Definition of PEPs under FIAMLR (Regulation 2)
Regulation 2 of FIAMLR 2018 defines PEP categories and provides the statutory basis for Mauritius-specific implementation:
- Domestic PEPs – Individuals who are or have been entrusted with prominent public functions in Mauritius, including heads of state or government, senior politicians, senior government/judicial/military officials, senior executives of state-owned corporations, and senior party officials.
- Foreign PEPs – Individuals who are or have been entrusted with prominent public functions by a foreign country, including heads of state or government, senior politicians, senior government/judicial/military officials, senior executives of state-owned corporations, and senior party officials.
- International Organisation PEPs – Individuals who are or have been entrusted with a prominent function in an international organisation, including members of senior management such as directors, deputy directors, and board members or equivalent functions.
- Family Members of PEPs – Individuals related to a PEP by blood or through marriage or similar (civil) partnerships.
- Close Associates of PEPs – Individuals closely connected to a PEP socially or professionally; they are also deemed PEPs due to potential abuse of relationships for ML/TF purposes.
FIAMLR 2018 is publicly available via the FIU site and the Bank of Mauritius, confirming the legal scope and terminology applicable to reporting persons. ,,
Why PEPs Matter (Risk Rationale)
FATF guidance recognises that PEPs have heightened exposure to bribery and corruption risks due to their position and influence, necessitating additional preventive measures; these measures should not be misinterpreted as implying that PEPs engage in criminal activity per se. ,
The FIU’s Mauritius guidance mirrors FATF principles, stressing that refusing a relationship solely because a client is a PEP is contrary to FATF Recommendation 12, and that the risk‑based approach must determine whether the relationship can be managed safely with adequate controls.
Key Regulatory Obligations (FIAMLR Regulations 12 & 15)
In addition to standard CDD, reporting persons must implement the following for PEP relationships, pursuant to FIAMLR and FATF guidance:
- Determine PEP status of customers and beneficial owners, including family members and close associates, through effective CDD and external sources where appropriate. ,
- Obtain senior management approval prior to establishing or continuing business relationships with PEPs (foreign, domestic, and international organisation PEPs), reflecting the higher risk profile. ,
- Establish source of wealth and source of funds for the PEP relationship, documenting assessments and corroborating evidence commensurate with risk.
- Apply Enhanced Due Diligence (EDD) proportionate to the PEP’s risk level (including screening, adverse media checks, extended verification, senior approvals, and periodic refresh).

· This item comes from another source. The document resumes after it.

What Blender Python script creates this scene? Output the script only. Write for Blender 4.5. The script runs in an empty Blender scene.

- Conduct enhanced ongoing monitoring of PEP transactions and behaviours, including higher‑frequency reviews and dynamic risk‑rating updates.

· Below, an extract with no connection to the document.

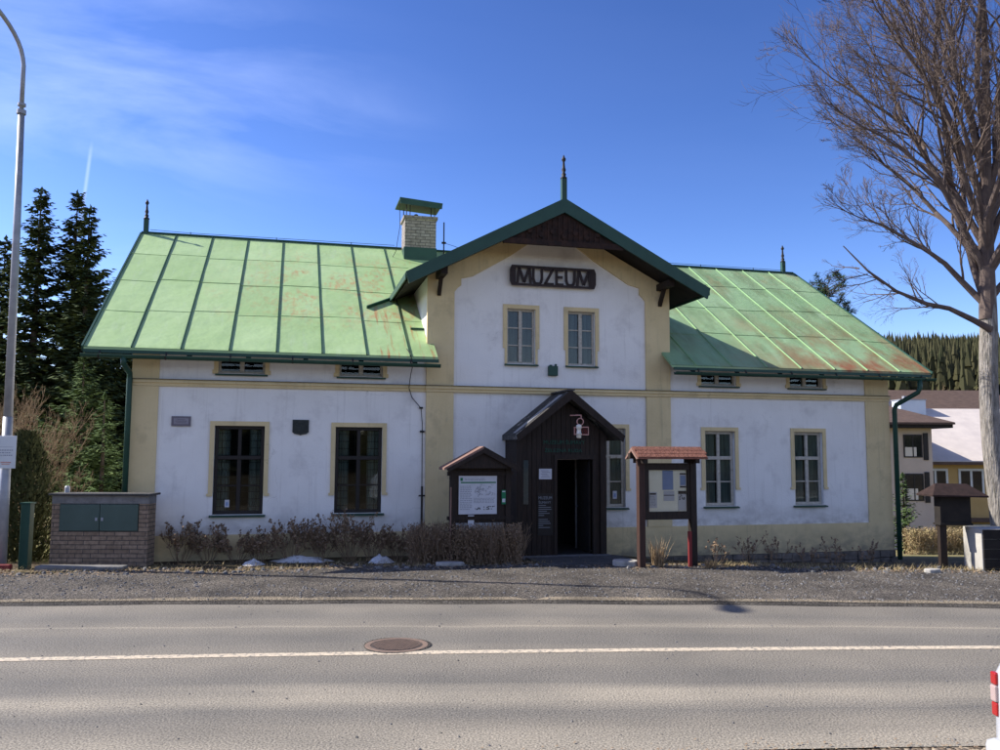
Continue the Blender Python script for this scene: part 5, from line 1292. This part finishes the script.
# ------------------------------------------------------------------ houses behind at right
def roofslab(name, pts, m, parent, th=.12):
    b = MB(); n = len(pts); b.v = [tuple(p) for p in pts] + [(p[0], p[1], p[2] - th) for p in pts]; b.f = [tuple(range(n)), tuple(range(2 * n - 1, n - 1, -1))]
    for k in range(n): j = (k + 1) % n; b.f.append((k, n + k, n + j, j))
    return b.build(name, m, parent)
def house_window(parent, x0, x1, z0, z1, y, frm='bwood', wide=.07, pane=None):
    f = MB().box(x0, x0 + wide, y - .05, y + .02, z0, z1).box(x1 - wide, x1, y - .05, y + .02, z0, z1).box(x0 + wide, x1 - wide, y - .05, y + .02, z1 - wide, z1).box(x0 + wide, x1 - wide, y - .05, y + .02, z0, z0 + wide).box((x0 + x1) / 2 - wide / 2, (x0 + x1) / 2 + wide / 2, y - .045, y + .02, z0 + wide, z1 - wide)
    o = f.build('window', frm, parent); MB().box(x0 + wide, x1 - wide, y - .03, y - .01, z0 + wide, z1 - wide).build('pane', 'carglass', o)
    if pane: MB().box(x0 + wide, (x0 + x1) / 2 + .2, y - .036, y - .031, z0 + wide, z0 + (z1 - z0) * .45).build('blind_or_reflection', pane, o)
    return o
whitepane = mat('blind_behind_glass', (.55, .5, .42), rough=.4, spec=.5)
# beige house
hA = thing('beige_house', 'beige rendered house with a dark brown hipped roof behind the right corner', 'house', (20, 50, -4))
MB().box(-5, 5.65, 0, 9, -1, 8.05).build('wall', 'beige', hA)
ev = 8.0
roofslab('roof', [(-6, -1, ev), (6.55, -1, ev), (2.6, 4.5, ev + 1.9), (-2, 4.5, ev + 1.9)], 'brownroof', hA); roofslab('roof', [(6.55, -1, ev), (6.55, 10, ev), (2.6, 4.5, ev + 1.9)], 'brownroof', hA); roofslab('roof', [(6.55, 10, ev), (-6, 10, ev), (-2, 4.5, ev + 1.9), (2.6, 4.5, ev + 1.9)], 'brownroof', hA); roofslab('roof', [(-6, 10, ev), (-6, -1, ev), (-2, 4.5, ev + 1.9)], 'brownroof', hA)
MB().box(-5.9, 6.45, -.92, 9.9, ev - .32, ev - .13).build('eave_board', 'soffit', hA)
house_window(hA, 3.95, 5.05, 5.95, 7.30, 0, pane=whitepane)
o = house_window(hA, 3.95, 5.05, 3.4, 5.0, 0, pane=whitepane)
house_window(hA, 4.4, 5.05, .9, 1.7, 0)
MB().box(5.12, 5.40, -.06, .0, 5.8, 7.40).box(5.12, 5.40, -.06, 0, 3.3, 5.1).build('shutter', 'bwood', hA)
# ochre house
hB = thing('ochre_house', 'ochre house with pale sunlit sheet roof and white framed windows', 'house', (25.75, 53, -4))
MB().box(0, 12, 0, 9, -1, 5.85).build('wall', 'ochre', hB)
roofslab('roof', [(-.1, -.7, 5.75), (12.5, -.7, 5.75), (12.5, 5.5, 9.3), (-.1, 5.5, 9.3)], 'paleroof', hB); roofslab('roof', [(-.1, 5.5, 9.3), (12.5, 5.5, 9.3), (12.5, 11, 6.2), (-.1, 11, 6.2)], 'paleroof', hB)
MB().box(-.1, 12.5, -.80, -.68, 5.5, 5.68).build('gutter', 'brownroof', hB)
house_window(hB, .75, 2.35, 3.75, 5.25, 0, 'whitep', .14); house_window(hB, 3.0, 4.6, 3.6, 5.25, 0, 'whitep', .14); house_window(hB, 3.4, 5.0, .6, 1.8, 0, 'whitep', .14)
MB().box(-.5, 1.2, -.6, 0, 1.7, 2.0).box(2.9, 5.4, -.8, 0, 2.0, 2.2).build('canopy', 'brownroof', hB)
house_window(hB, -.0 + .15, .8, .9, 1.9, 0, 'bwood')
# big brown roofed house
hC = thing('brown_roofed_house', 'house behind with a broad dull brown roof carrying a metal duct box', 'house', (34, 66, -4))
MB().box(-6, 12, 0, 11, -1, 7.5).build('wall', 'beige', hC)
rfC = roofslab('roof', [(-7, -1, 7.2), (13, -1, 7.2), (8, 6, 11.6), (-3, 6, 11.6)], 'brownroof', hC); roofslab('roof', [(13, -1, 7.2), (13, 12.5, 7.2), (8, 6, 11.6)], 'brownroof', hC); roofslab('roof', [(-7, 12.5, 7.2), (-7, -1, 7.2), (-3, 6, 11.6)], 'brownroof', hC); roofslab('roof', [(13, 12.5, 7.2), (-7, 12.5, 7.2), (-3, 6, 11.6), (8, 6, 11.6)], 'brownroof', hC)
house_window(hC, 6, 8, 3, 5, 0)
d_ = thing('roof_duct_box', 'pale blue grey metal duct box on top of the ochre house roof', 'duct', (27.9, 58.2, 5.0))
MB().box(-.35, 1.4, -.5, .8, -.5, .85).build('duct_casing', 'ductmetal', d_, bevel=.03)
MB().box(-.4, 1.45, -.55, .85, .85, .90).box(.1, .35, -.1, .2, .9, 1.15).build('lid', 'galv', d_)
d_ = thing('satellite_dish', 'small grey satellite dish beside the duct box on the roof', 'satellite dish', (26.2, 57, 5.0))
MB().tube([(0, 0, -.8), (0, 0, .5)], .04, 8).build('mast', 'galv', d_)
q = MB().lathe([(.02, .12), (.25, .08), (.42, 0), (.44, .0), (.26, .10), (.02, .15)], 18); q.xf(Matrix.Translation((0, -.1, .7)) @ Matrix.Rotation(rad(70), 4, 'X') @ Matrix.Rotation(rad(20), 4, 'Y')).build('dish', 'plaquelight', d_, smooth=True)

# ------------------------------------------------------------------ parked car, only its tail reaches the frame
car = thing('parked_car', 'white hatchback cut off by the right edge, only its rear corner showing', 'car', (2.617, 3.72, 0))
hw = .87
# station: x, half width, z_bottom, z_belt, z_roof, roof half width
ST = [(0.00, .84, .42, .66, .67, .78), (.012, .87, .30, 1.04, 1.07, .82), (.05, .875, .28, 1.10, 1.16, .80), (.13, .88, .25, 1.12, 1.27, .74), (.30, .875, .22, 1.07, 1.42, .63), (.55, .88, .2, 1.06, 1.52, .62), (1.2, .88, .2, 1.03, 1.55, .61), (2.0, .88, .2, 1.0, 1.53, .60), (2.6, .88, .2, .98, 1.38, .61), (3.05, .87, .2, .95, 1.02, .68), (3.6, .86, .22, .88, .93, .66), (4.0, .80, .26, .74, .80, .6), (4.12, .7, .32, .6, .62, .55)]
bd = MB(); K = 13
for (x, w_, zb, zl, zr, rw) in ST:
    prof = [(-w_ * .75, zb), (-w_, zb + .08), (-w_, (zb + zl) / 2), (-w_ * .985, zl), (-rw, zr - .04 if zr > zl + .1 else zr), (-rw * .8, zr), (0, zr + .02)]
    prof += [(-a, b) for a, b in prof[-2::-1]]
    bd.v += [(x, a, b) for a, b in prof]
for i in range(len(ST) - 1):
    for k in range(K - 1): a = i * K + k; bd.f.append((a, a + 1, a + 1 + K, a + K))
    bd.f.append((i * K, (i + 1) * K, (i + 1) * K + K - 1, i * K + K - 1))
bd.f.append(tuple(range(K - 1, -1, -1))); bd.f.append(tuple((len(ST) - 1) * K + k for k in range(K)))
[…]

- Maintain a PEP register and related documentation (decisions, approvals, evidence, periodic reviews) to demonstrate governance and audit trail integrity.
Note: FIAMLR 2018 sets the legal framework; FATF guidance provides interpretive and practical detail (e.g., red flags, external sources of information, and treatment of time limits). ,
Treatment of Time Limits & Ongoing Status
FATF guidance clarifies that PEP status may apply to individuals who no longer hold the public function; institutions should assess ongoing risk rather than rely on arbitrary time limits, taking into account exposure, residual influence, and connections.
FIU Mauritius’ public materials echo that risk‑based assessment determines whether the relationship can be maintained safely; arbitrary refusals based solely on PEP status are discouraged.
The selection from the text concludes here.